Uno de los legados más importante que la sociedad occidental heredó de la decapitación de Louis XVI y consigo la caída de la Monarquía francesa, y la Revolución de las Trece Colonias, fue la radical transformación del poder tributario del Estado, que pasó de ser un mecanismo en manos regias para  acumular y aumentar sus riquezas a ser un instrumento al servicio de la satisfacción de las necesidades colectivas. Como consecuencia de lo anterior, los ciudadanos dejaron de sufragar como vasallos y empezaron a contribuir como personas.

La actividad tributaria del Estado, es un mal necesario, ya que supone una carga económica en los bolsillos de los contribuyentes y a la vez viabiliza la consecución de objetivos comunes que de otra manera serían inalcanzables. La recaudación de los tributos es una necesidad vital, ya que a falta de esos recursos la subsistencia del Estado se vería amenazada, sin embargo, su exigencia debe respetar los derechos fundamentales de los particulares, pues es la felicidad de estos últimos la verdadera finalidad de la imposición de las obligaciones fiscales.

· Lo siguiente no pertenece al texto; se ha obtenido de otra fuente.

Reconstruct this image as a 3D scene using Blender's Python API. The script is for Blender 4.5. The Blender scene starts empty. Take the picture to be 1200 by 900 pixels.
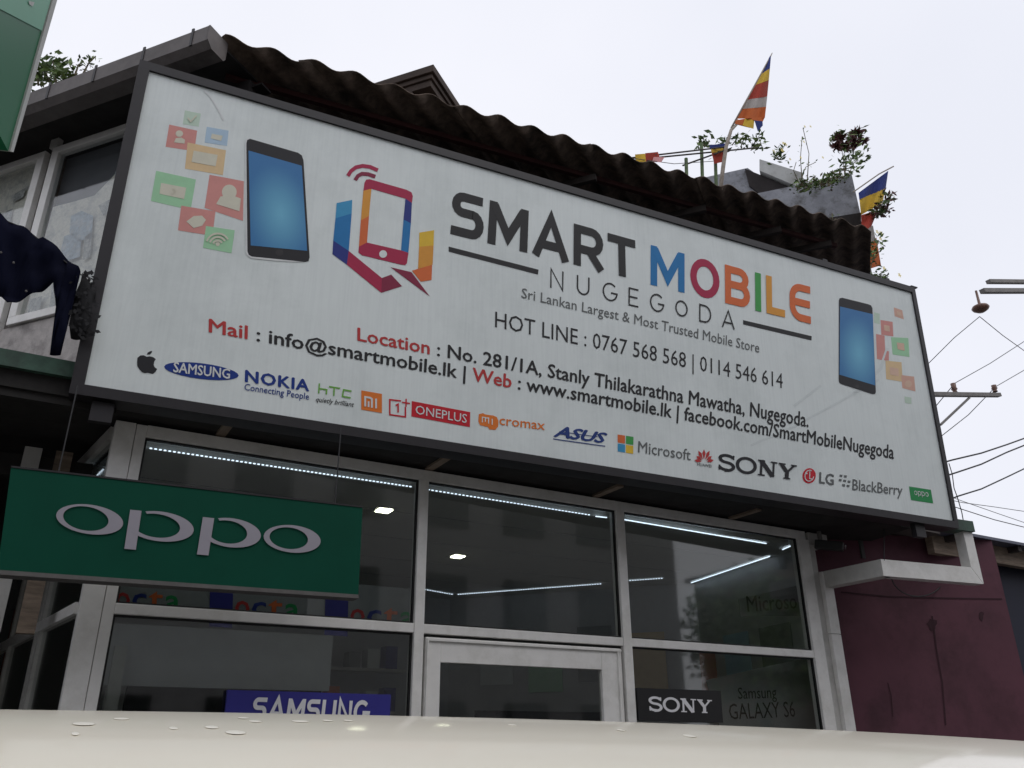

La perspectiva humanista del poder fiscal encuentra cabida en la Constitución dominicana, al disponer que: “El régimen tributario está basado en los principios de legalidad, justicia, igualdad y equidad para que cada ciudadano y ciudadana pueda cumplir con el mantenimiento de las cargas públicas. Cuatro, son los conceptos claves en esta cláusula constitucional: legalidad, justicia, igualdad y equidad. Y para comprenderla a cabalidad es necesario entender que la persona es un fin y la tributación un medio,  de lo contrario no será posible entender el porqué de la inserción de estos principios en un Estado Social y Democrático de Derecho.

La legalidad en materia tributaria, implica que la obligación de tributar solo puede ser creada mediante una Ley. Esto es consecuencia de la división de poderes que sustrajo las prerrogativas unipersonales de crear sacrificios patrimoniales mediante medidas impositivas a los ciudadanos. La tributación, para ser constitucional, debe provenir de un mandato del legislador no de una actuación singular del Ejecutivo.

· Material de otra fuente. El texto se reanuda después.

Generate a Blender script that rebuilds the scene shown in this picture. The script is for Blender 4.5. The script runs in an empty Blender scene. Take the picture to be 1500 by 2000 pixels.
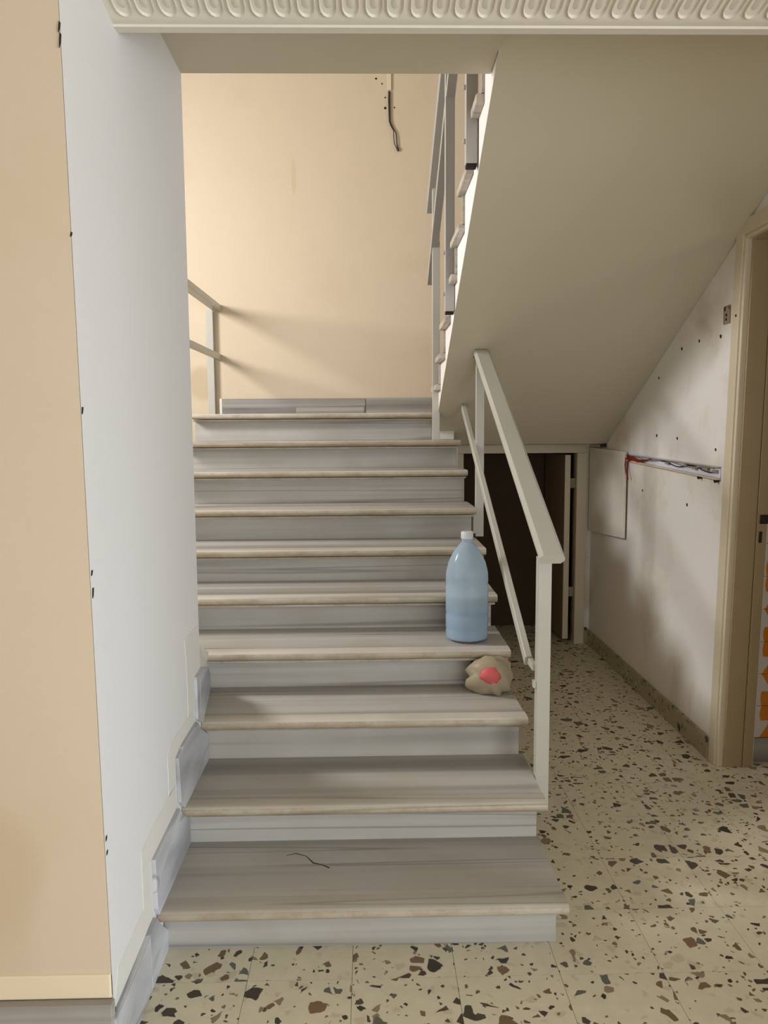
import bpy, bmesh, math, random
from mathutils import Matrix, Vector
random.seed(7)
sc = bpy.context.scene
COL = sc.collection
PI = math.pi

# ------------------------------------------------------------------ camera
cam_d = bpy.data.cameras.new('camera'); cam = bpy.data.objects.new('camera', cam_d); COL.objects.link(cam)
cam_d.sensor_fit = 'HORIZONTAL'; cam_d.sensor_width = 36.0; cam_d.lens = 36.0*1502.85/1500.0
cam_d.clip_start = 0.02
YAW, PITCH, ROLL, EYE = 0.0197, 0.1028, -0.0067, 1.559
fw = Vector((math.sin(YAW)*math.cos(PITCH), math.cos(YAW)*math.cos(PITCH), -math.sin(PITCH)))
rt = Vector((math.cos(YAW), -math.sin(YAW), 0)); up = rt.cross(fw)
c_, s_ = math.cos(ROLL), math.sin(ROLL)
rt2 = c_*rt + s_*up; up2 = -s_*rt + c_*up
cam.matrix_world = Matrix(((rt2.x, up2.x, -fw.x, 0), (rt2.y, up2.y, -fw.y, 0), (rt2.z, up2.z, -fw.z, EYE), (0, 0, 0, 1)))
sc.camera = cam

# ------------------------------------------------------------------ world, daylight lamps (side and tiled-room ones added), exposure
w = bpy.data.worlds.new('sky'); sc.world = w; w.use_nodes = True
wb = w.node_tree.nodes['Background']; wb.inputs[0].default_value = (0.75, 0.87, 1.0, 1); wb.inputs[1].default_value = 0.6
def area(name, loc, aim, sx, sy, power, color):
    d = bpy.data.lights.new(name, 'AREA'); d.shape = 'RECTANGLE'; d.size = sx; d.size_y = sy; d.energy = power; d.color = color
    o = bpy.data.objects.new(name, d); COL.objects.link(o); o.location = loc
    o.rotation_euler = (Vector(aim)-Vector(loc)).to_track_quat('-Z', 'Y').to_euler()
    return o
area('shopfront_daylight', (1.5, -3.15, 1.35), (0.9, 3, 1.2), 3.4, 2.2, 84, (0.95, 0.97, 1.0))
area('added_side_fill', (3.45, -0.9, 1.0), (0.2, 1.9, -0.4), 2.6, 1.7, 135, (0.84, 0.92, 1.0))  # added lamp from the right, brightens the white wall
area('stairwell_window_daylight', (-3.3, 3.75, 3.2), (0.6, 5.0, 1.9), 0.9, 0.9, 150, (0.97, 0.98, 1.0))
area('added_tiled_room_fill', (3.24, 2.3, 1.5), (1.9, 3.4, 1.0), 0.6, 0.8, 5, (0.97, 0.98, 1.0))  # added lamp to brighten the tiles, no window known there
sc.view_settings.view_transform = 'Standard'; sc.view_settings.look = 'None'
sc.view_settings.gamma = 1.0; sc.view_settings.use_curve_mapping = False
sc.view_settings.exposure = 0.0

# ------------------------------------------------------------------ helpers
def srgb(r, g, b):
    f = lambda c: (c/255/12.92) if c/255 <= 0.04045 else ((c/255+0.055)/1.055)**2.4
    return (f(r), f(g), f(b), 1)
class NT:
    def __init__(s, name, rough=0.6, spec=0.4):
        s.m = bpy.data.materials.new(name); s.m.use_nodes = True; s.t = s.m.node_tree; s.b = s.t.nodes['Principled BSDF']
        s.b.inputs['Roughness'].default_value = rough; s.b.inputs['Specular IOR Level'].default_value = spec
    def n(s, typ, **kw):
        x = s.t.nodes.new(typ)
        for k, v in kw.items(): setattr(x, k, v)
        return x
    def l(s, a, b): s.t.links.new(a, b)
    def pos(s): return s.n('ShaderNodeNewGeometry').outputs['Position']
    def vmath(s, op, a, b=None):
        x = s.n('ShaderNodeVectorMath', operation=op)
        for i, v in enumerate((a, b)):
            if v is None: continue
            if isinstance(v, (tuple, list)): x.inputs[i].default_value = v
            else: s.l(v, x.inputs[i])
        return x.outputs[0]
    def math(s, op, a, b=None, clamp=False):
        x = s.n('ShaderNodeMath', operation=op, use_clamp=clamp)
        for i, v in enumerate((a, b)):
            if v is None: continue
            if isinstance(v, (int, float)): x.inputs[i].default_value = v
            else: s.l(v, x.inputs[i])
        return x.outputs[0]
    def noise(s, vec, scale, detail=3, rough=0.55, dist=0.0):
        x = s.n('ShaderNodeTexNoise'); x.inputs['Scale'].default_value = scale; x.inputs['Detail'].default_value = detail
        x.inputs['Roughness'].default_value = rough; x.inputs['Distortion'].default_value = dist
        s.l(vec, x.inputs['Vector']); return x.outputs[0]
    def ramp(s, fac, stops, interp='LINEAR'):
        x = s.n('ShaderNodeValToRGB'); r = x.color_ramp; r.interpolation = interp
        while len(r.elements) < len(stops): r.elements.new(0.5)
        for e, (p, c) in zip(r.elements, stops): e.position = p; e.color = c if len(c) == 4 else (*c, 1)
        s.l(fac, x.inputs[0]); return x.outputs[0]
    def mix(s, fac, a, b, typ='MIX'):
        x = s.n('ShaderNodeMix', data_type='RGBA', blend_type=typ)
        for i, v in ((0, fac), (6, a), (7, b)):
            if isinstance(v, (int, float)): x.inputs[i].default_value = v
            elif isinstance(v, tuple): x.inputs[i].default_value = v
            else: s.l(v, x.inputs[i])
        return x.outputs[2]
    def color(s, c):
        if isinstance(c, tuple): s.b.inputs['Base Color'].default_value = c
        else: s.l(c, s.b.inputs['Base Color'])
    def bump(s, h, strength=0.2, dist=0.004):
        x = s.n('ShaderNodeBump'); x.inputs['Strength'].default_value = strength; x.inputs['Distance'].default_value = dist
        s.l(h, x.inputs['Height']); s.l(x.outputs[0], s.b.inputs['Normal'])
    def spot(s, p, c, r):      # 1 inside a soft ball about c (stains that stay on the wall)
        sub = s.vmath('SUBTRACT', p, c); sub = s.vmath('MULTIPLY', sub, r)
        x = s.n('ShaderNodeVectorMath', operation='LENGTH'); s.l(sub, x.inputs[0])
        m = s.n('ShaderNodeMapRange', interpolation_type='SMOOTHSTEP'); s.l(x.outputs['Value'], m.inputs[0])
        m.inputs[1].default_value = 1.0; m.inputs[2].default_value = 0.55; m.inputs[3].default_value = 0; m.inputs[4].default_value = 1
        return m.outputs[0]
def paint(name, base, var=0.06, rough=0.65, spots=(), scale=2.2, grime=None):
    t = NT(name, rough, 0.3); p = t.pos()
    c = t.mix(t.noise(p, scale, 4), tuple(x*(1-var) for x in base[:3])+(1,), tuple(min(1, x*(1+var)) for x in base[:3])+(1,))
    if grime:
        g = t.ramp(t.noise(t.vmath('ADD', p, (3.1, 7.7, 1.3)), grime[1], 4, 0.6, 0.4), [(0.52, (0, 0, 0)), (0.72, (1, 1, 1))])
        c = t.mix(t.math('MULTIPLY', g, grime[2]), c, grime[0])
    for ctr, inv, col, k in spots:
        f = t.math('MULTIPLY', t.spot(p, ctr, inv), k)
        c = t.mix(f, c, col)
    t.color(c); t.bump(t.noise(p, 60, 3), 0.12, 0.003)
    return t.m
def plain(name, col, rough=0.5, spec=0.4, var=0.08, scale=9, metal=0.0):
    t = NT(name, rough, spec); p = t.pos()
    t.color(t.mix(t.noise(p, scale, 3), tuple(x*(1-var) for x in col[:3])+(1,), tuple(min(1, x*(1+var)) for x in col[:3])+(1,)))
    t.b.inputs['Metallic'].default_value = metal
    return t.m

class MB:
    def __init__(s): s.v = []; s.f = []; s.mi = []; s.cur = 0
    def face(s, idx): s.f.append(idx); s.mi.append(s.cur)
    def box(s, x0, x1, y0, y1, z0, z1):
        b = len(s.v)
        s.v += [(x0,y0,z0),(x1,y0,z0),(x1,y1,z0),(x0,y1,z0),(x0,y0,z1),(x1,y0,z1),(x1,y1,z1),(x0,y1,z1)]
        for q in ((0,3,2,1),(4,5,6,7),(0,1,5,4),(1,2,6,5),(2,3,7,6),(3,0,4,7)): s.face(tuple(b+i for i in q))
        return s
    def prism(s, pts0, pts1):            # two matching outlines, lofted and capped
        b = len(s.v); n = len(pts0); s.v += list(pts0)+list(pts1)
        s.face(tuple(b+i for i in reversed(range(n)))); s.face(tuple(b+n+i for i in range(n)))
        for i in range(n):
            j = (i+1) % n; s.face((b+i, b+j, b+n+j, b+n+i))
        return s
    def ext_x(s, yz, x0, x1): return s.prism([(x0,y,z) for y,z in yz], [(x1,y,z) for y,z in yz])
    def ext_y(s, xz, y0, y1): return s.prism([(x,y0,z) for x,z in xz], [(x,y1,z) for x,z in xz])
    def ext_z(s, xy, z0, z1): return s.prism([(x,y,z0) for x,y in xy], [(x,y,z1) for x,y in xy])
    def tube(s, path, rad, seg=8):
        path = [Vector(p) for p in path]; rings = []
        up0 = None
        for i, p in enumerate(path):
            d = (path[min(i+1, len(path)-1)]-path[max(i-1, 0)]).normalized()
            if up0 is None: up0 = d.orthogonal()
            u = (up0-d*up0.dot(d)).normalized(); up0 = u; v = d.cross(u)
            r = rad[i] if isinstance(rad, (list, tuple)) else rad
            b = len(s.v); s.v += [tuple(p+(u*math.cos(2*PI*k/seg)+v*math.sin(2*PI*k/seg))*r) for k in range(seg)]; rings.append(b)
        for a, b in zip(rings, rings[1:]):
            for k in range(seg): s.face((a+k, a+(k+1) % seg, b+(k+1) % seg, b+k))
        s.face(tuple(rings[0]+k for k in reversed(range(seg)))); s.face(tuple(rings[-1]+k for k in range(seg)))
        return s
    def lathe(s, prof, c, seg=28, cap=True):
        rings = []
        for r, z in prof:
            b = len(s.v); s.v += [(c[0]+r*math.cos(2*PI*k/seg), c[1]+r*math.sin(2*PI*k/seg), c[2]+z) for k in range(seg)]; rings.append(b)
        for a, b in zip(rings, rings[1:]):
            for k in range(seg): s.face((a+k, a+(k+1) % seg, b+(k+1) % seg, b+k))
        if cap:
            s.face(tuple(rings[0]+k for k in reversed(range(seg)))); s.face(tuple(rings[-1]+k for k in range(seg)))
        return s
    def bar(s, p, q, wid, hei, ch=0.0, side=Vector((1,0,0))):   # rectangular bar p->q, width along side, chamfer ch; plumb-cut when ch given
        p = Vector(p); q = Vector(q); d = (q-p).normalized(); sd = side; u = d.cross(sd).normalized()
        if u.z < 0: u = -u
        a, b = wid/2, hei/2
        o = [(-a+ch,-b),(a-ch,-b),(a,-b+ch),(a,b-ch),(a-ch,b),(-a+ch,b),(-a,b-ch),(-a,-b+ch)] if ch else [(-a,-b),(a,-b),(a,b),(-a,b)]
        s.prism([tuple(p+sd*i+u*j) for i, j in o], [tuple(q+sd*i+u*j) for i, j in o]); return s
    def mesh(s, name, mats, smooth=False, bevel=0.0):
        me = bpy.data.meshes.new(name); me.from_pydata(s.v, [], s.f)
        for m in (mats if isinstance(mats, (list, tuple)) else [mats]): me.materials.append(m)
        for p, i in zip(me.polygons, s.mi): p.material_index = i
        bm = bmesh.new(); bm.from_mesh(me); bmesh.ops.recalc_face_normals(bm, faces=bm.faces)
        if bevel: bmesh.ops.bevel(bm, geom=list(bm.edges), offset=bevel, segments=2, profile=0.5, affect='EDGES', clamp_overlap=True)
        bm.to_mesh(me); bm.free()
        if smooth:
            for p in me.polygons: p.use_smooth = True
            try: me.set_sharp_from_angle(angle=math.radians(38))
            except Exception: pass
        me.update(); return me
LOC = {}
def link(name, me, parent=None, loc=None):
    o = bpy.data.objects.new(name, me); COL.objects.link(o)
    if loc: o.location = loc
    if parent:
        o.parent = parent; o.matrix_parent_inverse = Matrix.Translation(-Vector(root_loc(parent)))
    return o
def root_loc(o):
    v = Vector(o.location)
    return v
def obj(name, mb, mats, parent=None, smooth=False, bevel=0.0):
    return link(name, mb.mesh(name, mats, smooth, bevel), parent)
def thing(name, label, cat, loc, group=None):
    o = bpy.data.objects.new(name, None); COL.objects.link(o); o.location = loc; o.empty_display_size = 0.1
    o['label'] = label; o['category'] = cat
    if group: o['group'] = group
    return o
def tag(o, label, cat, group=None):
    o['label'] = label; o['category'] = cat
    if group: o['group'] = group
    return o
def struct(name, mb, mats, smooth=False, bevel=0.0):
    o = obj(name, mb, mats, None, smooth, bevel); o['kind'] = 'structure'; return o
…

La igualdad como principio fundamental de la tributación, se inspiró en las constantes dispensas arbitrarias del pago de los impuestos características de L’ ancien regime. El estado actual de nuestra Constitución repudia los criterios de diferenciación infundados y exige que los iguales sean tratados igualmente y los desiguales, desigualmente. La igualdad, como regla jurídica, insta al Estado tratar con las mismas condiciones a los contribuyentes que se encuentren en las mismas circunstancias. Un ejemplo ilustrador de lo anterior, lo podemos encontrar en la exención del Impuesto sobre la Propiedad Inmobiliaria consagrado a favor de las personas mayores de 65 años que tienen una sola vivienda. 

Los principios de legalidad e igualdad son inoperantes sin justicia y equidad y estos últimos alcanzan su mayor esplendor con el auxilio de los primeros. La equidad expresa lo justo y la justicia es sinónimo de equidad, ambas se auxilian de la legalidad y la igualdad para afianzar la progresividad en el pago de los tributos, es decir tributa más quien tiene más. La equidad y la justicia constituyen el oxígeno que impide la muerte del contribuyente menos solvente.

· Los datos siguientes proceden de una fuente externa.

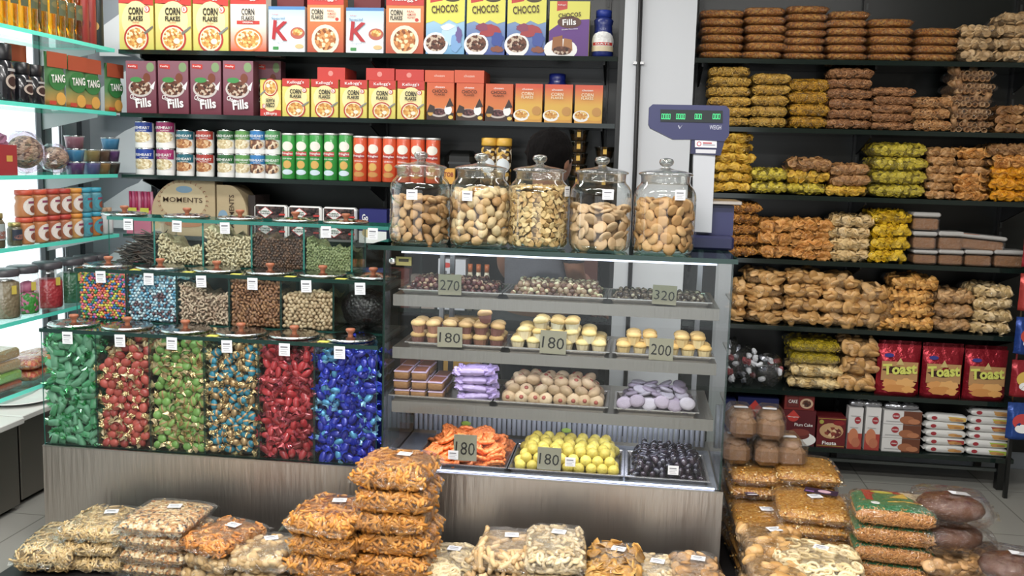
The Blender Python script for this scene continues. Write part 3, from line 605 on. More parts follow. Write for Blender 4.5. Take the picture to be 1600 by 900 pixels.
# maroon filled cereal boxes
pg = grad('6a2536', '8a5a68', 0, .2)
def mar(a, b, lab, Y=RY+.015): return carton('cereal_box', lab, 'cereal box', a, b, 95, S1, pg, [('poly', [(.06, .94), (.06, .86), (.4, .84), (.4, .93)], RED), ('disc', .82, .88, .13, .09, mat('7f9a6a', .5)), ('disc', .48, .48, .4, .17, mat('c9c0bc', .4)), ('disc', .48, .49, .34, .14, CHOC), ('disc', .34, .64, .2, .05, GRN), ('disc', .7, .68, .12, .09, mat('7a3f2a', .5)), ('poly', [(.8, .5), (.98, .62), (.92, .45)], WH)],
       [('text', 'Kwality', .23, .89, .26, .045, WH), ('text', 'Choco', .3, .29, .34, .09, WH, -.35, .04), ('text', 'Fills', .58, .2, .52, .18, WH, .1, .06)], Y=Y, side=mat('6b3340', .4))
for i, (a, b) in enumerate([(196, 245), (246, 295.5), (296.5, 346.5), (347.5, 397)]): mar(a, b, 'maroon chocolate filled cereal box, %s from the left on the second shelf' % ORD[i])
for i, (a, b) in enumerate([(398, 440)]): mar(a, b, 'maroon chocolate filled cereal box half hidden behind the upside-down yellow box', RY+.14)
# small corn flakes
def small_cf(a, b, lab): return carton('cereal_box', lab, 'cereal box', a, b, 123+(a-440)*.02, S1, grad('cfc24a', 'ecd766', 0, .14), cf_front(0), cf_let(), depth=.06, side=mat('c9b23c', .45))
for i, (a, b) in enumerate([(440, 484.5), (485, 529.5), (530, 574.5), (575, 619), (619.5, 664)]): small_cf(a, b, 'small yellow corn flakes box standing upright, %s of five from the left' % ORD[i])
o = small_cf(405.5, 440, 'small yellow corn flakes box standing upside down'); h_ = at(422, 123, RY).z-S1; o.rotation_euler = (0, math.pi, 0); o.location.z = S1+h_-.004
choz = [('rect', 0, 0, 1, .2, mat('3a2620', .5)), ('disc', .46, .2, .32, .12, mat('c4b8b0', .4)), ('disc', .46, .22, .26, .09, speck(['5a3234', '3c2022', '7a4a4c'], 100, bump=.2)), ('disc', .14, .18, .1, .07, mat('cf9a3a', .4)), ('disc', .8, .28, .14, .13, WH), ('poly', [(0, .2), (.12, .42), (.3, .36), (.3, .2)], mat('3a2c28', .5)), ('poly', [(.7, .34), (.86, .6), (1, .38)], mat('3a2c28', .5)), ('disc', .9, .08, .09, .05, mat('e2c04a', .4))]
chl = [('text', 'chozen', .48, .88, .36, .05, WH, 0, .03), ('text', 'CHOCO', .48, .77, .56, .09, mat('4a2c1c', .5), 0, .04), ('text', 'FLAKES', .48, .68, .38, .05, mat('4a2c1c', .5), 0, .03)]
for i, (a, b) in enumerate([(665.5, 710), (711.5, 756), (757, 802)]): carton('cereal_box', 'orange choco flakes box with a dark foot, %s of three from the left' % ORD[i], 'cereal box', a, b, 129+i, S1, grad('d9782e', 'd4562e', .06, .19), choz, chl, depth=.06)
czc = [('rect', 0, 0, 1, .1, mat('d99a2c', .4)), ('disc', .24, .18, .3, .15, WH), ('disc', .24, .2, .24, .11, FLAKE), ('disc', .74, .12, .26, .06, mat('e2a92e', .5)), ('disc', .8, .3, .17, .12, mat('c48a34', .4))]
for i, (a, b) in enumerate([(803.5, 848), (849.5, 895), (896.5, 942)]): carton('cereal_box', 'orange to yellow corn flakes box, %s of three at the right end' % ORD[i], 'cereal box', a, b, 131+i, S1, grad('dfae36', 'd9502c', .08, .17), czc, [('text', 'chozen', .45, .86, .4, .05, WH, 0, .03), ('text', 'CORN', .45, .74, .44, .09, mat('f2e2c0', .5), 0, .03), ('text', 'FLAKES', .45, .65, .44, .07, mat('f2e2c0', .5), 0, .03)], depth=.06)
# boxes lying on top, ends to the front
for i, (a, b, c_, s) in enumerate([(497, 540, '5', 'red'), (573, 617, 5, 'red'), (619, 663, 5, 'red'), (665, 710, 6, 'or'), (711, 757, 6, 'or')]):
    Y = RY+.03; x0 = at(a, 110, Y).x; x1 = at(b, 110, Y).x; zt = at(a, [104, 107, 109, 109, 109][i], Y).z; zb = S1+.205; 
    zb = at((a+b)/2, [123, 126, 127, 128, 129][i], Y).z; w = x1-x0; h = max(zt-zb, .05)
    base = S1+(at(a, 126, RY+.015).z-S1)+.0005
    zb = [at(p_, q_, RY+.015).z for p_, q_ in ((507, 124.4), (597, 125.9), (640, 126.8), (687, 129), (733, 130))][i]+.002
    bm = mat('c8352c', .4) if s == 'red' else mat('d4562e', .4)
    P = [('carton', MB().box(-w/2, w/2, 0, .2, 0, h, bm).mesh('carton')), ('lettering', art(MB(), [('disc', .48, .5, .09, .22, mat('e08a80', .4))] if s == 'red' else [('text', 'chozen', .5, .55, .36, .2, mat('f0c8b8', .5))], w, h, 0).mesh('lettering'))]
    make('cereal_box', ['red cereal box lying flat on the small corn flakes boxes, first from the left', 'red cereal box lying flat on the small corn flakes boxes, second from the left', 'red cereal box lying flat on the small corn flakes boxes, third from the left', 'orange cereal box lying flat on the left choco flakes box', 'orange cereal box lying flat on the middle choco flakes box'][i], 'cereal box', P, ((x0+x1)/2, Y-.01, zb))
# dark red boxes behind the white ones on the top shelf
for i, (a, b) in enumerate([(432, 476), (552, 596)]):
    carton('cereal_box', 'dark red cereal box standing behind the %s white cereal box' % ('left', 'right')[i], 'cereal box', a, b, -30, S0, mat('6a1c22', .5), None, None, Y=RY+.12)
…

Los principios anteriormente esbozados se orientan hacia la humanización de la tributación y condicionan el accionar del Estado, quien a pesar de ser el acreedor de los tributos no podrá actuar irreflexivamente para recaudarlos, sin embargo, es necesario recordar que contribuir con las arcas públicas constituye un deber fundamental, jurídico y ético que permite el buen desenvolvimiento de los servicios públicos, sin olvidar que, todo ciudadano tiene el derecho de exigir que los fondos recaudados sean destinados a una justa causa eficiente y transparentemente.